28 USC 1400(b) is the primary patent venue statute. Under the statute, a patent infringement lawsuit may be filed in a jurisdiction (a) where the defendant resides; or (b) where the infringement occurred -- so long as the defendant has a "regular and established place of business" in that jurisdiction.
Any civil action for patent infringement may be brought in the judicial district where the defendant resides, or where the defendant has committed acts of infringement and has a regular and established place of business. 28 USC 1400
1400(b) has been around for a long time and has (historically) been given narrow interpretation. Corporate residence was often limited to the location of the principal place of business or corporate headquarters and an established place of business did not include stores owned by others or sales-persons covering the locale. Numerous patent cases were dismissed or transferred because the defendant did not meet the requirements of the law. For instance, in the 1964 case of Sheldon v. Norbute, a Pennsylvania district court transferred the patentee's case to New York even though the infringement occurred in Pennsylvania. According to the court, the defendant did not fit under the statute because it did not "maintain, control, or pay for an establishment in the district."
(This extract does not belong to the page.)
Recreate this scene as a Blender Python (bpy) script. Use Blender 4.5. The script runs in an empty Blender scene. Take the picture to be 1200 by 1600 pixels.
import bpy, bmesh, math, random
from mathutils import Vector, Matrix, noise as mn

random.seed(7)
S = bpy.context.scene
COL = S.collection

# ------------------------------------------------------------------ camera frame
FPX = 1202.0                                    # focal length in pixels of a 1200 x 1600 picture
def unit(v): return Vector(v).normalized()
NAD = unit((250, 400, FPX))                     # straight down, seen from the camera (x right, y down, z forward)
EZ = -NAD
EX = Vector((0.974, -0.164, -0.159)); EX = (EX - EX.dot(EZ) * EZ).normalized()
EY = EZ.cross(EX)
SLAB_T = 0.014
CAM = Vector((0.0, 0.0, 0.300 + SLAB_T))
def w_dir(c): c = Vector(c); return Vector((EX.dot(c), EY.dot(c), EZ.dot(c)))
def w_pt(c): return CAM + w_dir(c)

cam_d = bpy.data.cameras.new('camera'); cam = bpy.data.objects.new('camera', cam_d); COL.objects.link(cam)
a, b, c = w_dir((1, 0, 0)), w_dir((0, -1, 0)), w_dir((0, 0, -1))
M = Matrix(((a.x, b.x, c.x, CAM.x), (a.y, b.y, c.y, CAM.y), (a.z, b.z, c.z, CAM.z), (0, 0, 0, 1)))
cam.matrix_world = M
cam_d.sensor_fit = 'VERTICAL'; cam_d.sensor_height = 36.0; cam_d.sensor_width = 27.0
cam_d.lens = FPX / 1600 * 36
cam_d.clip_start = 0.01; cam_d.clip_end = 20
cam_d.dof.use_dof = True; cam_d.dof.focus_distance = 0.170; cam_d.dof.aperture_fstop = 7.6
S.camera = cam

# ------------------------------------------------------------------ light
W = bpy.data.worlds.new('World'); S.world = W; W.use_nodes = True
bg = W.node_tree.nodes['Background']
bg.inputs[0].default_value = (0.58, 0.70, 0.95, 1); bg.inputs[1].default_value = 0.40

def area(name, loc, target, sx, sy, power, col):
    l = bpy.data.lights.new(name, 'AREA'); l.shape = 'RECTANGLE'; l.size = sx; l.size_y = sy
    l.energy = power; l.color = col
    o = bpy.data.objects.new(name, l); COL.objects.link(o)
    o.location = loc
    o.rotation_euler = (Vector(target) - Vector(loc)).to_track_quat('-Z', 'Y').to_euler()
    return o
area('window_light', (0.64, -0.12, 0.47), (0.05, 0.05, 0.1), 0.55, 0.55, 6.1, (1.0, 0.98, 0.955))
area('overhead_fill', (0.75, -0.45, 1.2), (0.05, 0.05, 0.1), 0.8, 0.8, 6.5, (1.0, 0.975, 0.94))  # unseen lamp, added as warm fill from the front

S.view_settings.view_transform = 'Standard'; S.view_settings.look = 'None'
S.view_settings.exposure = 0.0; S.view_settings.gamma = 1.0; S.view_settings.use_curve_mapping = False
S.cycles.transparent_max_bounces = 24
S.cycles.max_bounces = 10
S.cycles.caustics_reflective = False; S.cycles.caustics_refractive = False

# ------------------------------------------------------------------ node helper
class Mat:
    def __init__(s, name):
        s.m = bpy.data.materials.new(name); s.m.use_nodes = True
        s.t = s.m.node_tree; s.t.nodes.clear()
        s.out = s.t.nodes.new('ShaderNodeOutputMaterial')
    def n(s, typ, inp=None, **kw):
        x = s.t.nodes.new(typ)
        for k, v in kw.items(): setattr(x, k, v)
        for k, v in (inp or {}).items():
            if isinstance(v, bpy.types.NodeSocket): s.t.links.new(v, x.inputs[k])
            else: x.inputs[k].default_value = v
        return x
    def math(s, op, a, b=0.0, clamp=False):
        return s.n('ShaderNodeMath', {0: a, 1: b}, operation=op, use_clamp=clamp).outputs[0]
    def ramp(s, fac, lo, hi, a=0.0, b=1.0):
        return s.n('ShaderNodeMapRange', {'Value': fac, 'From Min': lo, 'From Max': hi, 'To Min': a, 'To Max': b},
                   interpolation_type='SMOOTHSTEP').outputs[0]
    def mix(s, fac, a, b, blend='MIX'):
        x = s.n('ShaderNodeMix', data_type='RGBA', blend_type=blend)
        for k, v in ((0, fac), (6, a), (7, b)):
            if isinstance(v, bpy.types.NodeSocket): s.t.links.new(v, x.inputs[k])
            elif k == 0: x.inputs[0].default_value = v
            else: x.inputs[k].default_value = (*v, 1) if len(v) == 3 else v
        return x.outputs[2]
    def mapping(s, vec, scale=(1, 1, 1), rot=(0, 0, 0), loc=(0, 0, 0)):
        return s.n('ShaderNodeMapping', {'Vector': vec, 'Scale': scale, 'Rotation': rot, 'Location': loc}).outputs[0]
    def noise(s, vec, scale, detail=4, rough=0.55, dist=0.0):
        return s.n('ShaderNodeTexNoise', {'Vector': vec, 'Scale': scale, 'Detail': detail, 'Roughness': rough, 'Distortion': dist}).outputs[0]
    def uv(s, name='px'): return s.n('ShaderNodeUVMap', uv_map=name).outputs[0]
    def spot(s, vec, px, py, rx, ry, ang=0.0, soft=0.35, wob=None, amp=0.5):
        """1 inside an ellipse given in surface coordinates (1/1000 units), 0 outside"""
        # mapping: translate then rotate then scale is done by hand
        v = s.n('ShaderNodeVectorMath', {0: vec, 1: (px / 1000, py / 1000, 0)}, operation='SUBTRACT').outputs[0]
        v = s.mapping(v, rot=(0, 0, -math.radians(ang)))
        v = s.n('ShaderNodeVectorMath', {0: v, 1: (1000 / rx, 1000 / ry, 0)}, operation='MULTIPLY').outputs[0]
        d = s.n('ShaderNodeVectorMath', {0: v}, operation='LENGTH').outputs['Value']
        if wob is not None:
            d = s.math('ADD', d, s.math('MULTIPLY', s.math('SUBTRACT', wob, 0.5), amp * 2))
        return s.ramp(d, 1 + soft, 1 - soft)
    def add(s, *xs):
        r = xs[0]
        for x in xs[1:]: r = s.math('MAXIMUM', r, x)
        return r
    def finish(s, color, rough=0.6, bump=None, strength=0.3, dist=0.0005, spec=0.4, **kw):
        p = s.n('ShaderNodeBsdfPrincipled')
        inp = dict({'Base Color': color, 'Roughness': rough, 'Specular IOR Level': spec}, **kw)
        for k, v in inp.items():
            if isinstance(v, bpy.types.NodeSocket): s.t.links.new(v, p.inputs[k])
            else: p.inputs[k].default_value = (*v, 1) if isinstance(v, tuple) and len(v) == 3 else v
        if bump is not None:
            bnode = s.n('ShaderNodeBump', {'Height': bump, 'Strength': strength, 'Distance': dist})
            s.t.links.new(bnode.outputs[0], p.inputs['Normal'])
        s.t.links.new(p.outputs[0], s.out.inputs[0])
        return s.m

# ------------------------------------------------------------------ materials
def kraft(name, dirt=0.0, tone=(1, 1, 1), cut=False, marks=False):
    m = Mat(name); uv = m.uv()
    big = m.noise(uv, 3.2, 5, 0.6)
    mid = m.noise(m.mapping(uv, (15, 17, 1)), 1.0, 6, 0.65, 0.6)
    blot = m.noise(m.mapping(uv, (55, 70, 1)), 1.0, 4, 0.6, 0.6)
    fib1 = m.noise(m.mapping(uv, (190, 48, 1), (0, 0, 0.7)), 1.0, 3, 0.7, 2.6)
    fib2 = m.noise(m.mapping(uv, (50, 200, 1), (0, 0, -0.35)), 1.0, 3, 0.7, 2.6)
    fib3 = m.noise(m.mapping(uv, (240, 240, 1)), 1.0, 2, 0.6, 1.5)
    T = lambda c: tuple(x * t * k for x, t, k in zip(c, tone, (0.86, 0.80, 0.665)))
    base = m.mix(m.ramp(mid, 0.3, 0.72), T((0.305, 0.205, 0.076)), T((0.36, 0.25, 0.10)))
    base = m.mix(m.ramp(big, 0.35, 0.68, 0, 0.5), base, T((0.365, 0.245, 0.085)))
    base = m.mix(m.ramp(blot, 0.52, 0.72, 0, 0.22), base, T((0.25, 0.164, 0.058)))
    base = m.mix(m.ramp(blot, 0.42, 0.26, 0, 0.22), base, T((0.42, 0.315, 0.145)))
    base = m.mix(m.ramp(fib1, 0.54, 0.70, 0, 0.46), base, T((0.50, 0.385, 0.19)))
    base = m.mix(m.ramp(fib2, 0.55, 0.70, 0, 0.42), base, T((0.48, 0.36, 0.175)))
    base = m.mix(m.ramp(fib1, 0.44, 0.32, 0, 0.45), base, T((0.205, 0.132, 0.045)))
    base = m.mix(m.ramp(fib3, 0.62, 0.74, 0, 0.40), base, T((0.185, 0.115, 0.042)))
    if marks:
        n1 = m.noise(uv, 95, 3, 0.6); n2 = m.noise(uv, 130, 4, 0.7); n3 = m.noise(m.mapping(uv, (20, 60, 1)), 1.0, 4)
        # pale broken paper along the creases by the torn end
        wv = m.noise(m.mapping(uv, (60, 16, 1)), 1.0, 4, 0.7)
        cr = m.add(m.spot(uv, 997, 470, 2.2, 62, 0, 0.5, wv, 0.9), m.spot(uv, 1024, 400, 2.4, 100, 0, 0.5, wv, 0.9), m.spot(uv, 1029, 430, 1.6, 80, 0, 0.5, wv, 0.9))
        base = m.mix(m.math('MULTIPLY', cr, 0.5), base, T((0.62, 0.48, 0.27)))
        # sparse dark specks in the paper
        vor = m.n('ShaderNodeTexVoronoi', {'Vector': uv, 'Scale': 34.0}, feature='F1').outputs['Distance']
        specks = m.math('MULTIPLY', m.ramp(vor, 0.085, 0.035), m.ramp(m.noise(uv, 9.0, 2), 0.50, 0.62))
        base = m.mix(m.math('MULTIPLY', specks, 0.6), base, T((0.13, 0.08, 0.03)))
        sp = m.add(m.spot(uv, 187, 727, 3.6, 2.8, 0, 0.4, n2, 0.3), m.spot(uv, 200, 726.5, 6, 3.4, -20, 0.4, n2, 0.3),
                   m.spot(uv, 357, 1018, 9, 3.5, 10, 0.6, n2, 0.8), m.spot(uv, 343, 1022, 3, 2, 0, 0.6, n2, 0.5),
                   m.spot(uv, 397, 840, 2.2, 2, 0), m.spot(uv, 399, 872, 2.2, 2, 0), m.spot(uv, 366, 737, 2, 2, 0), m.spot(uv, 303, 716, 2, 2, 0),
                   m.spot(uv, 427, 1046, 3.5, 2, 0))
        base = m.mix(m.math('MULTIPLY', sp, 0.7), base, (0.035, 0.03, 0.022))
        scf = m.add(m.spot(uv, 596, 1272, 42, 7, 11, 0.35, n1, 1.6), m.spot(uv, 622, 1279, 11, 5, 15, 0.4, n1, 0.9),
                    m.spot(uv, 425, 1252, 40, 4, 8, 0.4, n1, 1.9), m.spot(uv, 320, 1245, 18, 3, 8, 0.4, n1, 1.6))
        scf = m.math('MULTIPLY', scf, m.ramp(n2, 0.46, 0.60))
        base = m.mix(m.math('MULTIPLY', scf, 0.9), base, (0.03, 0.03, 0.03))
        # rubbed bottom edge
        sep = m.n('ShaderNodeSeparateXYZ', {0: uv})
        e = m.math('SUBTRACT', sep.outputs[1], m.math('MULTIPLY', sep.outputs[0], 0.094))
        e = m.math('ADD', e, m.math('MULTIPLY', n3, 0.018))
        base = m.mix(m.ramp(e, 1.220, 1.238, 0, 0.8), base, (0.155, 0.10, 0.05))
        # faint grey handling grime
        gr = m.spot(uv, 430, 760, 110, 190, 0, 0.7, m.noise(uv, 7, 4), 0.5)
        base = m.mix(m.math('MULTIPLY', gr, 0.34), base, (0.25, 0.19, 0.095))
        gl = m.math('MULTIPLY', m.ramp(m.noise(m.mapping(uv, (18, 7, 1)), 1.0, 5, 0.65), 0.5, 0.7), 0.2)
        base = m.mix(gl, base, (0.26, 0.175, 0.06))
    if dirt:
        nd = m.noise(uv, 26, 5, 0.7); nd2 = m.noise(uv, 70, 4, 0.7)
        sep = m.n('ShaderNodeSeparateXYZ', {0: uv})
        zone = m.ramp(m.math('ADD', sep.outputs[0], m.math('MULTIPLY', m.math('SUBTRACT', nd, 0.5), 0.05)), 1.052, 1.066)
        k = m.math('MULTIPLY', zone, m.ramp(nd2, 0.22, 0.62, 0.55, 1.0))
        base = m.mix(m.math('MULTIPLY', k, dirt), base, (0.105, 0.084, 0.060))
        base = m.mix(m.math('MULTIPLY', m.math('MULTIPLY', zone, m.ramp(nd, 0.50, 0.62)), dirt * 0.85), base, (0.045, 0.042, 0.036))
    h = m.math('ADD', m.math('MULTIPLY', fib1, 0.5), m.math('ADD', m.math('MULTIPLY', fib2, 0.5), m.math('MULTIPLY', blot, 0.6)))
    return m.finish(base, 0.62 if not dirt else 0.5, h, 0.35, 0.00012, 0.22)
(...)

In 1990, Congress took to the pen and broadened the definition of a defendant's "residence" to include any jurisdiction where the court has personal jurisdiction.
For purposes of venue under this chapter, a defendant that is a corporation shall be deemed to reside in any judicial district in which it is subject to personal jurisdiction at the time the action is commenced. 28 USC 1391
In VE Holdings (1990), the Federal Circuit interpreted the amended statute -- determining that the statute's "language is clear and its meaning is unambiguous." The appellate panel held that the new statute eviscerats the limitations of Section 1400(b) and allows for patent infringement suits in any jurisdiction where the defendant has sufficient contacts under the constitution.
This leads us to last week -- where Orion IP filed suit against 63 defendants in the sparsely populated Eastern District of Texas. It appears that only a handful of these large corporate defendants have any connection to the jurisdiction beyond a mere 'stream of commerce' analysis. Is it time to return some teeth to Section 1400?
The Senate's Patent Reform Bill of 2006 (S.3818) would have amended §1400 to, for the most part, eliminate the 1990 expansion. Under that proposal, the revised venue statute would read as follows:
(b) Any civil action arising under any Act of Congress relating to patents, other than an action for declaratory judgment ... may be brought only — (1) in the judicial district where either party resides; or (2) in the judicial district where the defendant has committed acts of infringement and has a regular and established place of business.
(c) Notwithstanding section 1391(c) of this title, for purposes of venue under subsection (b), a corporation shall be deemed to reside in the judicial district in which the corporation has its principal place of business or in the State in which the corporation is incorporated.
The proposal still goes beyond the original scope of §1400 by allowing suits in jurisdictions based on the residence of either the plaintiff or defendant.
- Full Disclosure: Several of MBHB's are defendants in the Orion case. These comments are my own and not those of MBHB or its clients.